Tuesday, May 3, 2011

Learning from the AWS outage

Generally, in computer science as in other scientific fields, we study success. We gather the best known algorithms for solving certain problems, study them, consider ways to improve them, and publish and share the best ones we can find.

However, it is just as essential, perhaps even more so, to study failure. Cryptographers analyze security breaks, to understand where the reasoning contained flaws. Wise engineers know that when you find one bug, it's worth looking around for other similar problems in the code. We do the best that we can in our designs and implementations, but, as Richard Feynman said in his report on the explosion of the space shuttle Challenger:

For a successful technology, reality must take precedence over public relations, for nature cannot be fooled.

These past weeks have provided a wonderful new opportunity for the studying of failure, in the form of the recent Amazon Web Services Elastic Block Storage re-mirroring outage. Even more interestingly, a number of organizations have published their own analyses of their own mistakes, errors, and mis-steps in using AWS EBS to build their applications.

Here's a brief selection of some of the more interesting post-mortems that I've seen so far:

  • The Amazon post mortem pointed out a number of things:

    • The basic cause of the outage was that a configuration change was made incorrectly, routing a large amount of traffic from a primary network path to a secondary one, which couldn't handle the load.

    • This caused nodes to lose connection to their replicas, and to initiate re-mirroring.

    • In order for the re-mirroring to succeed, a significant amount of extra disk storage had to be provisioned into the data center.

    • Over-provisioning resources in the data center could have prevented some of the failures: "We now understand the amount of capacity needed for large recovery events."

    • Keeping enough of the system running in order to work on the failing parts is very challenging: "Our initial attempts to bring API access online to the impacted Availability Zone centered on throttling the state propagation to avoid overwhelming the EBS control plane. ... We rapidly developed throttles that turned out to be too coarse-grained to permit the right requests to pass through and stabilize the system. Through the evening of April 22nd into the morning of April 23rd, we worked on developing finer-grain throttles"

  • The Netflix team also talked about the benefits of over-provisioning capacity. They also described the complexity of trying to perform massive online reconfiguration: "While we have tools to change individual aspects of our AWS deployment and configuration they are not currently designed to enact wholesale changes, such as moving sets of services out of a zone completely." To simulate these sorts of situations for testing, Netflix are considering replacing their "Chaos Monkey" with a "Chaos Gorilla"!
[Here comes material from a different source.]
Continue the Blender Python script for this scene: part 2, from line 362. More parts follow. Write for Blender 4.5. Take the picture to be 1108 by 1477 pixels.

  • The Conversations Network team (a large podcasting site) described an interesting rule of thumb for determining when to initiate manual disaster recovery schemes: "Once the length of the outage exceeds the age of the backups, it makes more sense to switch to the backups. If the backups are six hours old, then after six hours of downtime, it makes sense to restart from backups." However, they also commented that they had overlooked the need to test your backups, as it turned out that once of their crucial data sets was not being backed up on the same schedule as others.

  • Bryan Cantrill of Joyent talked about the danger of adopting a cloud strategy that leads to "the concentration of load and risk in a single unit (even one that is putatively highly available)."

  • The Heroku team pointed out that not all Amazon Web Services are the same, particularly when it comes to availability: "EC2, S3, and other AWS services have grown much more stable, reliable, and performant over the four years we've been using them. EBS, unfortunately, has not improved much, and in fact has possibly gotten worse. Amazon employes some of the best infrastructure engineers in the world: if they can't make it work, then probably no one can."

  • The SimpleGeo team pointed out one of the reasons that over-provisioning is crucial: "When EBS service degradation occurred in one AZ, I suspect that customers started provisioning replacement volumes elsewhere via the AWS API. This is largely unavoidable. The only way to address this issue is through careful capacity planning -- over-provisioning isolated infrastructure so that it can absorb capacity from sub-components that might fail together. This is precisely what we do, and it's one of the reasons we love Amazon. AWS has reduced the lead time for provisioning infrastructre from weeks to minutes while simultaneously reducing costs to the point where maintaining slack capacity is feasible."

At my day job I've been spending a lot of time recently thinking about how to build reliable, dependable, scalable distributed systems. It's a big problem, and one that takes years to address.

Building distributed systems is extremely hard; building reliable high-performing highly-available systems is harder still. There is still much to learn, so Amazon are to be commended, praised, and thanked for their openness and their timely release of detailed information about the failure, which is greatly appreciated by us all.